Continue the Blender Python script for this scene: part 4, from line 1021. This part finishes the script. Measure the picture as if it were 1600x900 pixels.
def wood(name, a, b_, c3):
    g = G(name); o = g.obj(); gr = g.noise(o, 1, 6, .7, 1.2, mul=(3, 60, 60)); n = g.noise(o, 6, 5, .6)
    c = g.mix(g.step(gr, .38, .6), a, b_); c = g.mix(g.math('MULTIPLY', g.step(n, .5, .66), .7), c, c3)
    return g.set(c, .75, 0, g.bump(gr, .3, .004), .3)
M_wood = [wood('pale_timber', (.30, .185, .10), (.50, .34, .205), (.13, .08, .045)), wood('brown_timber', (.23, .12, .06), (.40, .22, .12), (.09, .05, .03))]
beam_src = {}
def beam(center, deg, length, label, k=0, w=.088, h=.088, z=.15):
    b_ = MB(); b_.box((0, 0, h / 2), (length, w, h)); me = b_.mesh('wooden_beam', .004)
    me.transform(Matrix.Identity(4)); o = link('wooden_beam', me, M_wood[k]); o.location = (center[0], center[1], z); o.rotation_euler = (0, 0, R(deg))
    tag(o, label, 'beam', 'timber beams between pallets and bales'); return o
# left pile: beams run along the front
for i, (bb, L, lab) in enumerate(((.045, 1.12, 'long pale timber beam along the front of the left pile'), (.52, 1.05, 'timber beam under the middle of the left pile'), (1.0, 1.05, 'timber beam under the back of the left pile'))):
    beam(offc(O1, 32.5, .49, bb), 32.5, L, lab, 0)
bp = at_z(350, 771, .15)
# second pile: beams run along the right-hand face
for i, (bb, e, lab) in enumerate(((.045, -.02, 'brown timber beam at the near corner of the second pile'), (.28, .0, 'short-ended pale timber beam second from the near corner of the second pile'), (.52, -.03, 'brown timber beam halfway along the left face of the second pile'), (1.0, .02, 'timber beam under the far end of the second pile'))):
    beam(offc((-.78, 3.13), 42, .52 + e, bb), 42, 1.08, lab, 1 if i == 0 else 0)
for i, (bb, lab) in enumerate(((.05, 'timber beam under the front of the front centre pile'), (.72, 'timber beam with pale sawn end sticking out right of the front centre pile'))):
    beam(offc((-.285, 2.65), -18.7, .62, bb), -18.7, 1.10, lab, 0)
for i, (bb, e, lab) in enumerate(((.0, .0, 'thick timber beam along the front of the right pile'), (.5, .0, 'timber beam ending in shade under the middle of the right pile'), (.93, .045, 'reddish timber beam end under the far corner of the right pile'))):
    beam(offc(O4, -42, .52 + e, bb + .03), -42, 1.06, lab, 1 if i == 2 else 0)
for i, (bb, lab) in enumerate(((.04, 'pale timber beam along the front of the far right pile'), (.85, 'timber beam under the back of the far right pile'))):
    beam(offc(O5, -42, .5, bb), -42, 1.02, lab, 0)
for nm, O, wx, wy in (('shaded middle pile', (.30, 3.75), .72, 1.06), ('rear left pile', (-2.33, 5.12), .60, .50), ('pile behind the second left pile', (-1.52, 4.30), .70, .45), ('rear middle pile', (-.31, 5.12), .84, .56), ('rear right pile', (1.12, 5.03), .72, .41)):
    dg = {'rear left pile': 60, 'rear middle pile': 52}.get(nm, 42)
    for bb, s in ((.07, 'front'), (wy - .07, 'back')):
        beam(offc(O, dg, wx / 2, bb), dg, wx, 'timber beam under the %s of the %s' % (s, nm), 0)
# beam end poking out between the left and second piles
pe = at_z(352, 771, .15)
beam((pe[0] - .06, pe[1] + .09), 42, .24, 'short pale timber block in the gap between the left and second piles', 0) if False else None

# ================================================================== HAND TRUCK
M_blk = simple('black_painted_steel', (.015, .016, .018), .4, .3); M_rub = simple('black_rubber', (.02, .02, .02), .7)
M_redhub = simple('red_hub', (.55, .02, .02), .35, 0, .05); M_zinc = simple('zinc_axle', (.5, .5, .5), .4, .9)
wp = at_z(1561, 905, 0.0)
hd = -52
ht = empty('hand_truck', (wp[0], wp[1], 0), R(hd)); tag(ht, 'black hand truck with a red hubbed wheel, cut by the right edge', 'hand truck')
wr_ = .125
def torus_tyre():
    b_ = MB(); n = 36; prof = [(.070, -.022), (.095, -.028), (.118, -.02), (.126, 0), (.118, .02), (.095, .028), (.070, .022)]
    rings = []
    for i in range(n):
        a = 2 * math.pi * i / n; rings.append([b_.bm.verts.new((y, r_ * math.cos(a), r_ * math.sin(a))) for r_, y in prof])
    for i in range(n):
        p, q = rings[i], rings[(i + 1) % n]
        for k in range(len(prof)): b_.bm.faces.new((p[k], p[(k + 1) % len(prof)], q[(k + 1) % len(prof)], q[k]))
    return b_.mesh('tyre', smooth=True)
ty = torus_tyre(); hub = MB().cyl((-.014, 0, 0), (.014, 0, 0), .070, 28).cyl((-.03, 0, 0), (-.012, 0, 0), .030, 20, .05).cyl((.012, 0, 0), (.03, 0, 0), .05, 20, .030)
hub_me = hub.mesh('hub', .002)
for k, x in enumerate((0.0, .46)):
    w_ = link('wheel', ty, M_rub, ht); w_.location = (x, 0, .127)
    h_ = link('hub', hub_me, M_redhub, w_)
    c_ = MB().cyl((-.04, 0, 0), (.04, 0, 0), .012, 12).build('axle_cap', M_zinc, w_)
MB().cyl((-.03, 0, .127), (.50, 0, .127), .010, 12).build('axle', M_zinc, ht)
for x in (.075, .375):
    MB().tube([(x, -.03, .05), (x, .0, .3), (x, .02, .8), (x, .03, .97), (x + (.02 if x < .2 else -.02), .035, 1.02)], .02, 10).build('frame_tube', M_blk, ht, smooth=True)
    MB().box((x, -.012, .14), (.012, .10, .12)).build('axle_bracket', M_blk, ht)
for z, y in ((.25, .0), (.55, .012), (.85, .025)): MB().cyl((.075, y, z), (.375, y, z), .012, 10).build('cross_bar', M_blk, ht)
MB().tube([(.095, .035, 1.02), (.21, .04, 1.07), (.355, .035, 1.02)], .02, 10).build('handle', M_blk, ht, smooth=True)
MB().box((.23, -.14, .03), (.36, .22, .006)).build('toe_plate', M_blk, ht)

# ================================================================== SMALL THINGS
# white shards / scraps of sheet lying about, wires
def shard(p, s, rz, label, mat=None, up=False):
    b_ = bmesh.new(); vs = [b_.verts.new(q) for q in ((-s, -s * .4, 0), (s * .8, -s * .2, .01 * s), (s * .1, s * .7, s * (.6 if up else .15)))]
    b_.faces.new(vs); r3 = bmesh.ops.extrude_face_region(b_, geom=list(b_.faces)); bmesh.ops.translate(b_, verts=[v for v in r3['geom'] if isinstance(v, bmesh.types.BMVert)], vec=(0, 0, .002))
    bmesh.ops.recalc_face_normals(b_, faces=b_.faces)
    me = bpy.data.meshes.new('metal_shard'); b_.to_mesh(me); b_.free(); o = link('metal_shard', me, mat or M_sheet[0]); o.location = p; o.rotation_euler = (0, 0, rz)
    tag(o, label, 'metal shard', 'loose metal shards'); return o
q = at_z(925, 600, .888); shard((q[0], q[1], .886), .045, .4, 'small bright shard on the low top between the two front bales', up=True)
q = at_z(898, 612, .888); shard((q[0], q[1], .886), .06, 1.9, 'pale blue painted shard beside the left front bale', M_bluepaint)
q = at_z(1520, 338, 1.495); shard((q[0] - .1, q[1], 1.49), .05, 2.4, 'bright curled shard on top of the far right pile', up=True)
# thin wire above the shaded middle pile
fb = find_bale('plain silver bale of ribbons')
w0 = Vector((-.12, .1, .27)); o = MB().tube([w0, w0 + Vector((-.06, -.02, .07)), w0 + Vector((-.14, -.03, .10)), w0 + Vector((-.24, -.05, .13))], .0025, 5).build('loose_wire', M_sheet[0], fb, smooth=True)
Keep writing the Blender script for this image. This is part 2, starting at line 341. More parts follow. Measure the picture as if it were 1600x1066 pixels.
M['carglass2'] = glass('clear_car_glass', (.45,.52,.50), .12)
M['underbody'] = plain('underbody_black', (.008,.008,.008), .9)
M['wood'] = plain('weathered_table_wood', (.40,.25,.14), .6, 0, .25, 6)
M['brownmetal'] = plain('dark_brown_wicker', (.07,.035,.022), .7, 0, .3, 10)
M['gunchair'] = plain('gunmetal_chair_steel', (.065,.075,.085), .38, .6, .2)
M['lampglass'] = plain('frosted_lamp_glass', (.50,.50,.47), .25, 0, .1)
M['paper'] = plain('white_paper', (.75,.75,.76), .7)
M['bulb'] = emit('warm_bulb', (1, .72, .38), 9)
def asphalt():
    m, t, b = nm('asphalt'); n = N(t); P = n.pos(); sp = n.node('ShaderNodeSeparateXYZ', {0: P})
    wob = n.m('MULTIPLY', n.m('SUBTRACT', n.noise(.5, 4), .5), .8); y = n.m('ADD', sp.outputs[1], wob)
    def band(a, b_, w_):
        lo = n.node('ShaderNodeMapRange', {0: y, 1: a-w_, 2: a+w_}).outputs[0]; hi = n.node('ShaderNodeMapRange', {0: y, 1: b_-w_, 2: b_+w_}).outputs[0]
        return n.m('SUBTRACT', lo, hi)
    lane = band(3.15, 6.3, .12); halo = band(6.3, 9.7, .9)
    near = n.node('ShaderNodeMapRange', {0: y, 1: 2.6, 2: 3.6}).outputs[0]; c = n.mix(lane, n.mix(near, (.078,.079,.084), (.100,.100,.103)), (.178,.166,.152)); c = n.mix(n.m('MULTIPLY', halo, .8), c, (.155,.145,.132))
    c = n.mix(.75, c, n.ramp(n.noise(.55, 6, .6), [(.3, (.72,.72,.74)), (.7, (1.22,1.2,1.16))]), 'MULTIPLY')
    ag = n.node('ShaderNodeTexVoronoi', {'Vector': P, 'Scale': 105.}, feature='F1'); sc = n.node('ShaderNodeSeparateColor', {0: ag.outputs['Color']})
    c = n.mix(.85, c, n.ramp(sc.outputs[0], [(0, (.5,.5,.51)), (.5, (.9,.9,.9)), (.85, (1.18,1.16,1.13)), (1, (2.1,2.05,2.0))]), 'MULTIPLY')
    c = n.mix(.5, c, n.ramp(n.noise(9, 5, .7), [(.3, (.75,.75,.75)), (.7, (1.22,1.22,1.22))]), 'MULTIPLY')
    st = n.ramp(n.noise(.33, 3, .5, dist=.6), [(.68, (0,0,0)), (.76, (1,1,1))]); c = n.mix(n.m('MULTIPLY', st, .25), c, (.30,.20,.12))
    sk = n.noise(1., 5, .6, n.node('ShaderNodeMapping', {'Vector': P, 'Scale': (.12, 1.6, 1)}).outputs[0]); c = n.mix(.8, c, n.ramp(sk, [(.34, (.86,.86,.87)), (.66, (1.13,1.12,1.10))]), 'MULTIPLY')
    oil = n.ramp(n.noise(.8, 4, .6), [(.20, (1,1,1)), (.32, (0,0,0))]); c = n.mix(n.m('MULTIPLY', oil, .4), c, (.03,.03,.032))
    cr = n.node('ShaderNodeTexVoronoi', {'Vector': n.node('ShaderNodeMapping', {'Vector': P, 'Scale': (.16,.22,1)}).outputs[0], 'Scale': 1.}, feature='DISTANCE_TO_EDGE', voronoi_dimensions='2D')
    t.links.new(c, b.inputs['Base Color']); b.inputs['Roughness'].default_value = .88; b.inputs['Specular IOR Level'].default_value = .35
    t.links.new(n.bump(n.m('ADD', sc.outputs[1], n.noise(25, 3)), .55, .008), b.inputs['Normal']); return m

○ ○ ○

> _PROBLEM_
Go through the records. Copy each line where "part" appears.

> _TASK ANSWER_
Continue the Blender Python script for this scene: part 4, from line 1021. This part finishes the script. Measure the picture as if it were 1600x900 pixels.
Keep writing the Blender script for this image. This is part 2, starting at line 341. More parts follow. Measure the picture as if it were 1600x1066 pixels.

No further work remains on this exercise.